The new MOU, Aaron David Miller — a vice president at the Wilson Center think tank in Washington — said, “lays the predicate for the Obama administration that it is extremely attuned to Israel’s security needs and requirements.” This, Miller claimed, provides the administration “a certain measure of cover” if it goes ahead with a peace initiative.
Miller explained what he sees as possible scenarios.
“The most ambitious move would be a UN Security Council resolution that would effectively replace Resolution 242 and set the parameters of a settlement,” he said. “But I don’t see that happening, in large part because I don’t understand the point, and there are politics involved. If Hillary Clinton wins the election, I don’t think she wants to be shackled by what would essentially be seen, from the viewpoint of the Israeli government and Republicans in the US, as a declaration of war. She’s not Obama. I think that, as a Clinton, she would have a tendency not to want to put Prime Minister Benjamin Netanyahu in a corner.”
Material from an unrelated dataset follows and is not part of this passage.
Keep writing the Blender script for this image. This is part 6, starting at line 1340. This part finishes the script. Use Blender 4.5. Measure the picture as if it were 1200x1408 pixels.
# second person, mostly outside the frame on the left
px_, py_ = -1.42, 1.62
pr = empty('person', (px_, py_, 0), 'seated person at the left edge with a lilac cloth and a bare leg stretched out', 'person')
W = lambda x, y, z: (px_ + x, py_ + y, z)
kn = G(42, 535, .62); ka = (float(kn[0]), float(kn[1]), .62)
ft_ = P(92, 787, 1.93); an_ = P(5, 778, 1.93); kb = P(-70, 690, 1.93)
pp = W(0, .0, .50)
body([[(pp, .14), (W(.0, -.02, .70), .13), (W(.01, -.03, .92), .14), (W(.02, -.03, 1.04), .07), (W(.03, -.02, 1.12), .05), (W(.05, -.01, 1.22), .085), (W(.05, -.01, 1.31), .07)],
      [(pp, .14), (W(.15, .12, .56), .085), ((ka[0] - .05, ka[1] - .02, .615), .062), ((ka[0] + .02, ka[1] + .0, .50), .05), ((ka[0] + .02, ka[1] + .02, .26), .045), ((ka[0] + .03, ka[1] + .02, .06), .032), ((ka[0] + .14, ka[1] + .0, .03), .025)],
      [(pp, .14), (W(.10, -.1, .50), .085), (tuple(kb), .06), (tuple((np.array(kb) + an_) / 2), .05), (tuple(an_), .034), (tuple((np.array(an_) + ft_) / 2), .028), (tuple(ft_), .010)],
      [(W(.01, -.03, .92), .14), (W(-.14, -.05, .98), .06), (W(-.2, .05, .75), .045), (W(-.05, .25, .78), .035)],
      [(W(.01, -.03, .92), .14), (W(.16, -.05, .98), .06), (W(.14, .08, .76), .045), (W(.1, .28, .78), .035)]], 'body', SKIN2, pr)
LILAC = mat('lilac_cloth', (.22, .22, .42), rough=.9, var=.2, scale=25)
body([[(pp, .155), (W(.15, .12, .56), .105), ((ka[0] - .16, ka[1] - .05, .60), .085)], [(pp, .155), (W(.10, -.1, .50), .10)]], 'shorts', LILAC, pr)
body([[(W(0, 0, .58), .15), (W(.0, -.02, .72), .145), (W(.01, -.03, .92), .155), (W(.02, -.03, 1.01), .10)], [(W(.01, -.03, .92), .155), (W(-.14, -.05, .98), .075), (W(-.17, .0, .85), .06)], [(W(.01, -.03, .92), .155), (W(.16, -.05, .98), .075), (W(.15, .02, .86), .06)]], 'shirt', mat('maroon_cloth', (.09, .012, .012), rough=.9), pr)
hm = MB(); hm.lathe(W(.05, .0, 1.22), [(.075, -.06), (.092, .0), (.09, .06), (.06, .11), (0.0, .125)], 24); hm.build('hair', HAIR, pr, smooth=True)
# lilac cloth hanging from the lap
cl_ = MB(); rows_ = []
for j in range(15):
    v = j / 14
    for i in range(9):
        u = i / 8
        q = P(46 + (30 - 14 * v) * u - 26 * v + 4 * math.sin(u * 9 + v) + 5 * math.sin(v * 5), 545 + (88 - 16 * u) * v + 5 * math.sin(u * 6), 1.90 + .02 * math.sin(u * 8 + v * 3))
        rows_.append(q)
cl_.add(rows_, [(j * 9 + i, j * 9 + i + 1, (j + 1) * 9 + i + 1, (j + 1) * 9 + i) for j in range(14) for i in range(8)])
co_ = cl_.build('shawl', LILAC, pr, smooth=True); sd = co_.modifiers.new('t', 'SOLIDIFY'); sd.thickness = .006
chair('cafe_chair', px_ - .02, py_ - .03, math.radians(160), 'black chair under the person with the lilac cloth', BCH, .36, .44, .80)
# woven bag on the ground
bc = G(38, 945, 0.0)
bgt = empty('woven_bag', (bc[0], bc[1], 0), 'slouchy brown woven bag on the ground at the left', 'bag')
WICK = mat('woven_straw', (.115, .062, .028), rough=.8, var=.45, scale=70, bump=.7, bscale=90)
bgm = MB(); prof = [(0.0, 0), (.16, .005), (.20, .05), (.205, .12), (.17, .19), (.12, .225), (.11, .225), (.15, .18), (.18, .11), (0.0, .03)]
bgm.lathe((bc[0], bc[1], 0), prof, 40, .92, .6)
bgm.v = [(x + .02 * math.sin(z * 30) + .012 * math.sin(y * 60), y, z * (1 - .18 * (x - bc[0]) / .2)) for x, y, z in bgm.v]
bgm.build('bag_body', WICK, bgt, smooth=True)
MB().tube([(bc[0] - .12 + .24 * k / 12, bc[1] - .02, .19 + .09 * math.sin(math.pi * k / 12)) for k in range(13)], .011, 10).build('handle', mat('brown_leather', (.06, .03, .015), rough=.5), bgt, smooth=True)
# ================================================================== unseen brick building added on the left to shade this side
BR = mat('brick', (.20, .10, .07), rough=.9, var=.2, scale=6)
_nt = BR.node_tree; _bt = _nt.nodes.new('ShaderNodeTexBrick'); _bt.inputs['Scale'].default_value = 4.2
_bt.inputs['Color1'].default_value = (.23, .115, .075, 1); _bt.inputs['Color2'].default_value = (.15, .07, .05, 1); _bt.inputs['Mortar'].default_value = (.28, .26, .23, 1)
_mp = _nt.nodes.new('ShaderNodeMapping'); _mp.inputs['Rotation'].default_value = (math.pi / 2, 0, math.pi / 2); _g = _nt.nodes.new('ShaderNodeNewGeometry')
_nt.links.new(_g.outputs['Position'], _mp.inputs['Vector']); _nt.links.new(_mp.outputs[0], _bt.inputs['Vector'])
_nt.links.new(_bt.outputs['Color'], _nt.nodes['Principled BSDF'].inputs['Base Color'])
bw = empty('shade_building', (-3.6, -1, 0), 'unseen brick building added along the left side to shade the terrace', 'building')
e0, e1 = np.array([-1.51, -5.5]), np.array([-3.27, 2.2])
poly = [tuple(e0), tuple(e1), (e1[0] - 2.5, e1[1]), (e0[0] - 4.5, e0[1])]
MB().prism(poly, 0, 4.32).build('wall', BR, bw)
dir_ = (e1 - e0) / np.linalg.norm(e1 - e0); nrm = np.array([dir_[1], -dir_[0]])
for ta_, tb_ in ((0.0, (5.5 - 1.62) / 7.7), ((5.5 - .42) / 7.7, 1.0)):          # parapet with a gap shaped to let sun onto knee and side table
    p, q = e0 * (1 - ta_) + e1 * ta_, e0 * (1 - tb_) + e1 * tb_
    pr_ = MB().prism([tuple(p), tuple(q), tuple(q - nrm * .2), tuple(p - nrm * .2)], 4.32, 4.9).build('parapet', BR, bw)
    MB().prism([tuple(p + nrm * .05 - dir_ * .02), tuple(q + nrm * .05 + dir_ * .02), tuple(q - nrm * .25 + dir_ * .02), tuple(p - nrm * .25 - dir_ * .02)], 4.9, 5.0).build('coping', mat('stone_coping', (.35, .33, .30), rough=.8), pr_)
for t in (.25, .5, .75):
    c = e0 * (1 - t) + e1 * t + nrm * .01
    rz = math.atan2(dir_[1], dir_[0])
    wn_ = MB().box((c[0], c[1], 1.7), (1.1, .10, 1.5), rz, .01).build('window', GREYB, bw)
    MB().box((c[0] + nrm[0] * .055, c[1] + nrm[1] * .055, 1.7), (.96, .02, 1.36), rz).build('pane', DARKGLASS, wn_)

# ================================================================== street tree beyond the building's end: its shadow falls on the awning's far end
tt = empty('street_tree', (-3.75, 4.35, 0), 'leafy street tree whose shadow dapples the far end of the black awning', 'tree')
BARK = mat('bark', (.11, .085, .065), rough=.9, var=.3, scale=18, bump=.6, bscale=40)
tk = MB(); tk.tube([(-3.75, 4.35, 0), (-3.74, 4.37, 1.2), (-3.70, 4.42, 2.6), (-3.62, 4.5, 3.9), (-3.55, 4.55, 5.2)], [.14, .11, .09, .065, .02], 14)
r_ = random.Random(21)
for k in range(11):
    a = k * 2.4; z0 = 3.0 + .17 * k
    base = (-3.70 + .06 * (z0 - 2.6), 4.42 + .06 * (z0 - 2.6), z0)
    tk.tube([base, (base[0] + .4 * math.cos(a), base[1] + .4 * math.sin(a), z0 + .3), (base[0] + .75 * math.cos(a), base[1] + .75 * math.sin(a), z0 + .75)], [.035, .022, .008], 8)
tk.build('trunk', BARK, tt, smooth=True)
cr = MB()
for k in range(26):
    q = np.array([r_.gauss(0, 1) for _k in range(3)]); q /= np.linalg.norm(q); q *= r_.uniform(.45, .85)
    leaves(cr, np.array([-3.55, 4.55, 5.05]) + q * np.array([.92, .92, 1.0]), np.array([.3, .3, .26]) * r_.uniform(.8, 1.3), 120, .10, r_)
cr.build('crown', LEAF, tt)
What is far more likely, Miller predicted, is a “speech given by the president that would lay out in a detailed fashion America’s views on what constitutes the basis for a two-state solution, probably complete with a road map of steps the Israelis and Palestinians would be obligated to take to create an environment conducive for negotiations.”
In any case, Miller said, Obama “will likely do something” in the Israeli-Palestinian realm before his term in office is over.
“I can’t imagine that the president, let alone [Secretary of State] John Kerry, will be able to leave this one alone,” he said.
However, Miller cautioned, any US initiative would be “virtual, just words.”
“The chances I think of anything happening in the next six months, barring some epiphany on the part Netanyahu or [Palestinian Authority President] Mahmoud Abbas, are slim to none,” he said.
As reported by The Algemeiner, Netanyahu expressed concerns last month to a visiting bipartisan delegation of US foreign policy experts about a potential Obama peace initiative during the lame-duck period between the election on Nov. 8 and the inauguration of the next president on Jan. 20.